╭─ Dataset excerpt

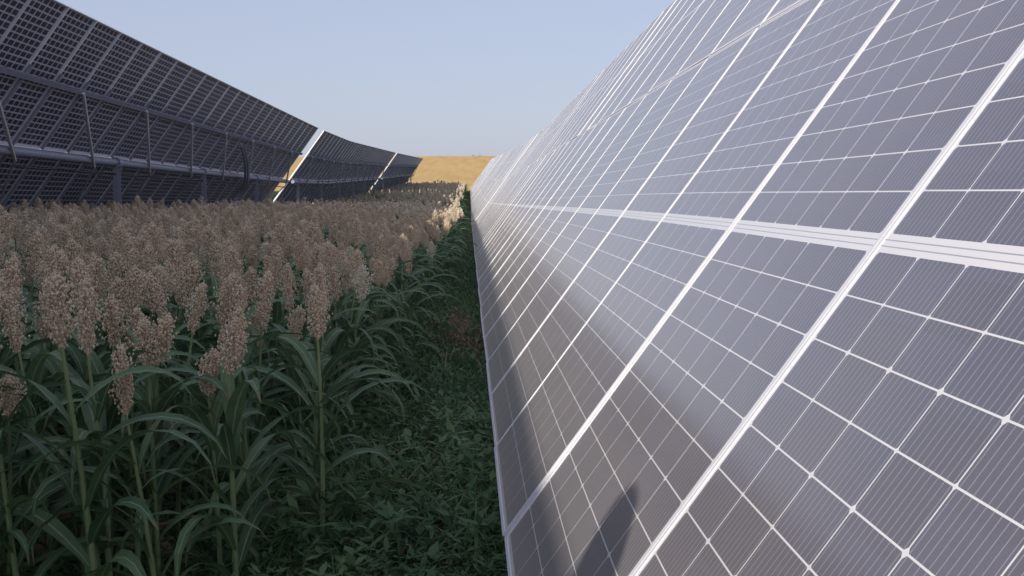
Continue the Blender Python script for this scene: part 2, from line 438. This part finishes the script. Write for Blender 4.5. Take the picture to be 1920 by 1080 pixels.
# dry reddish weeds by the panel edge
def dryweed(name,cx,cy,n,h,mat,seed):
    r=random.Random(seed); mb=MB()
    for i in range(n):
        a=r.uniform(0,6.28); e=r.uniform(.5,1.4); L=r.uniform(.4,1)*h
        p0=Vector((cx+r.gauss(0,.12),cy+r.gauss(0,.4),G(cy)-.02)); d=Vector((math.cos(a)*math.cos(e),math.sin(a)*math.cos(e),math.sin(e)))
        mb.tube([p0,p0+d*L*.5,p0+d*L+Vector((0,0,-.05))],[.004,.003,.0015],3,0,False)
        for k in range(9):
            t=r.uniform(.3,1); q=p0+d*L*t
            blade(mb,q,r.uniform(0,6.28),r.uniform(.03,.09),.010,r.uniform(-.4,1),1,0,r,3)
    return mb.obj(name,[mat])
dryweed('dry_weed',-.04,10.3,110,.6,m_red,1)
dryweed('dry_weed',-.05,31,60,.9,m_straw,2)
dryweed('dry_weed',-.35,52,60,1.2,m_straw,3)
# distant shrubs at end of field and hilltop
def shrub(name,cx,cy,w,h,seed,mat,n=500):
    r=random.Random(seed); mb=MB()
    for i in range(n):
        a=r.uniform(0,6.28); rad=math.sqrt(r.random()); x=cx+math.cos(a)*rad*w; y=cy+math.sin(a)*rad*w*.5
        hh=h*(1-rad*rad*.7)*(0.75+.35*math.sin(x*1.7+seed)); z=G(y)+hh*r.random()
        s=h*.10
        blade(mb,(x,y,z),r.uniform(0,6.28),s*2.2,s*1.1,r.uniform(-.5,1.3),1,0,r,2)
    return mb.obj(name,[mat])
m_shr=leafmat('shrub_leaf',(.04,.06,.03),(.12,.10,.06))
shrub('shrub',-4.5,141,3.2,1.5,1,m_shr); shrub('shrub',-1.0,120,.9,1.2,2,m_shr,300); shrub('shrub',-8,143,2,1.7,4,m_shr)
shrub('shrub',4,565,4,2.2,5,m_shr,200); shrub('shrub',-14,562,9,1.4,6,m_shr,300)
# ---------------------------------------------------------------- made-up stake, out of view, added to cast a shadow on the panel
sd=Vector((-1,-1.6,.61))
tip=Vector((.339,2.4,CAMZ-.612))+sd*1.72
mwood,nt,bs=newmat('shadow_caster_wood'); geo=nt.node('ShaderNodeNewGeometry'); n=nt.noise(geo.outputs['Position'],12,5)
nt.l.new(nt.mix(n,rgb(.12,.085,.055),rgb(.30,.24,.17)),bs.inputs['Base Color']); bs.inputs['Roughness'].default_value=.9
mb=MB(); hs=[-.2,tip.z-.5,tip.z-.16,tip.z-.08,tip.z-.03,tip.z]
mb.tube([(tip.x,tip.y,z) for z in hs],[.12,.11,.085,.068,.048,.016],14,0)
mb.obj('added_shadow_caster',[mwood],True)
# ---------------------------------------------------------------- light / world / camera
el=math.atan2(sd.z,math.hypot(sd.x,sd.y)); az=math.atan2(sd.x,sd.y)
w=bpy.data.worlds.new('World'); scene.world=w; w.use_nodes=True
N=w.node_tree.nodes; L=w.node_tree.links; bg=N['Background']
sky=N.new('ShaderNodeTexSky'); sky.sky_type='NISHITA'; sky.sun_disc=False
sky.sun_elevation=el; sky.sun_rotation=az; sky.air_density=1.0; sky.dust_density=1.2; sky.ozone_density=2.0
mx=N.new('ShaderNodeMix'); mx.data_type='RGBA'; mx.inputs[0].default_value=.72
L.new(sky.outputs[0],mx.inputs[6]); mx.inputs[7].default_value=(3.40,3.58,4.85,1)
L.new(mx.outputs[2],bg.inputs[0]); bg.inputs[1].default_value=.145
sl=bpy.data.lights.new('sun','SUN'); sl.energy=4.3; sl.angle=math.radians(.5); sl.color=(1,.93,.84)
so=link(bpy.data.objects.new('sun',sl)); so.rotation_euler=sd.to_track_quat('Z','Y').to_euler(); so.location=(0,0,20)
cd=bpy.data.cameras.new('camera'); cam=link(bpy.data.objects.new('camera',cd))
cd.lens=2200/1920*36; cd.sensor_width=36; cd.clip_start=.05; cd.clip_end=6000
cam.location=(0,0,CAMZ)
cam.rotation_euler=(math.radians(90)-math.atan(180/2200),0,-math.atan(80/2200))
scene.camera=cam
scene.view_settings.view_transform='Standard'; scene.view_settings.look='None'; scene.view_settings.exposure=0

╰─

## Exercise directions
Retype the data above exactly; pictures are not part of the copy.

## Answer below
Continue the Blender Python script for this scene: part 2, from line 438. This part finishes the script. Write for Blender 4.5. Take the picture to be 1920 by 1080 pixels.
# dry reddish weeds by the panel edge
def dryweed(name,cx,cy,n,h,mat,seed):
    r=random.Random(seed); mb=MB()
    for i in range(n):
        a=r.uniform(0,6.28); e=r.uniform(.5,1.4); L=r.uniform(.4,1)*h
        p0=Vector((cx+r.gauss(0,.12),cy+r.gauss(0,.4),G(cy)-.02)); d=Vector((math.cos(a)*math.cos(e),math.sin(a)*math.cos(e),math.sin(e)))
        mb.tube([p0,p0+d*L*.5,p0+d*L+Vector((0,0,-.05))],[.004,.003,.0015],3,0,False)
        for k in range(9):
            t=r.uniform(.3,1); q=p0+d*L*t
            blade(mb,q,r.uniform(0,6.28),r.uniform(.03,.09),.010,r.uniform(-.4,1),1,0,r,3)
    return mb.obj(name,[mat])
dryweed('dry_weed',-.04,10.3,110,.6,m_red,1)
dryweed('dry_weed',-.05,31,60,.9,m_straw,2)
dryweed('dry_weed',-.35,52,60,1.2,m_straw,3)
# distant shrubs at end of field and hilltop
def shrub(name,cx,cy,w,h,seed,mat,n=500):
    r=random.Random(seed); mb=MB()
    for i in range(n):
        a=r.uniform(0,6.28); rad=math.sqrt(r.random()); x=cx+math.cos(a)*rad*w; y=cy+math.sin(a)*rad*w*.5
        hh=h*(1-rad*rad*.7)*(0.75+.35*math.sin(x*1.7+seed)); z=G(y)+hh*r.random()
        s=h*.10
        blade(mb,(x,y,z),r.uniform(0,6.28),s*2.2,s*1.1,r.uniform(-.5,1.3),1,0,r,2)
    return mb.obj(name,[mat])
m_shr=leafmat('shrub_leaf',(.04,.06,.03),(.12,.10,.06))
shrub('shrub',-4.5,141,3.2,1.5,1,m_shr); shrub('shrub',-1.0,120,.9,1.2,2,m_shr,300); shrub('shrub',-8,143,2,1.7,4,m_shr)
shrub('shrub',4,565,4,2.2,5,m_shr,200); shrub('shrub',-14,562,9,1.4,6,m_shr,300)
# ---------------------------------------------------------------- made-up stake, out of view, added to cast a shadow on the panel
sd=Vector((-1,-1.6,.61))
tip=Vector((.339,2.4,CAMZ-.612))+sd*1.72
mwood,nt,bs=newmat('shadow_caster_wood'); geo=nt.node('ShaderNodeNewGeometry'); n=nt.noise(geo.outputs['Position'],12,5)
nt.l.new(nt.mix(n,rgb(.12,.085,.055),rgb(.30,.24,.17)),bs.inputs['Base Color']); bs.inputs['Roughness'].default_value=.9
mb=MB(); hs=[-.2,tip.z-.5,tip.z-.16,tip.z-.08,tip.z-.03,tip.z]
mb.tube([(tip.x,tip.y,z) for z in hs],[.12,.11,.085,.068,.048,.016],14,0)
mb.obj('added_shadow_caster',[mwood],True)
# ---------------------------------------------------------------- light / world / camera
el=math.atan2(sd.z,math.hypot(sd.x,sd.y)); az=math.atan2(sd.x,sd.y)
w=bpy.data.worlds.new('World'); scene.world=w; w.use_nodes=True
N=w.node_tree.nodes; L=w.node_tree.links; bg=N['Background']
sky=N.new('ShaderNodeTexSky'); sky.sky_type='NISHITA'; sky.sun_disc=False
sky.sun_elevation=el; sky.sun_rotation=az; sky.air_density=1.0; sky.dust_density=1.2; sky.ozone_density=2.0
mx=N.new('ShaderNodeMix'); mx.data_type='RGBA'; mx.inputs[0].default_value=.72
L.new(sky.outputs[0],mx.inputs[6]); mx.inputs[7].default_value=(3.40,3.58,4.85,1)
L.new(mx.outputs[2],bg.inputs[0]); bg.inputs[1].default_value=.145
sl=bpy.data.lights.new('sun','SUN'); sl.energy=4.3; sl.angle=math.radians(.5); sl.color=(1,.93,.84)
so=link(bpy.data.objects.new('sun',sl)); so.rotation_euler=sd.to_track_quat('Z','Y').to_euler(); so.location=(0,0,20)
cd=bpy.data.cameras.new('camera'); cam=link(bpy.data.objects.new('camera',cd))
cd.lens=2200/1920*36; cd.sensor_width=36; cd.clip_start=.05; cd.clip_end=6000
cam.location=(0,0,CAMZ)
cam.rotation_euler=(math.radians(90)-math.atan(180/2200),0,-math.atan(80/2200))
scene.camera=cam
scene.view_settings.view_transform='Standard'; scene.view_settings.look='None'; scene.view_settings.exposure=0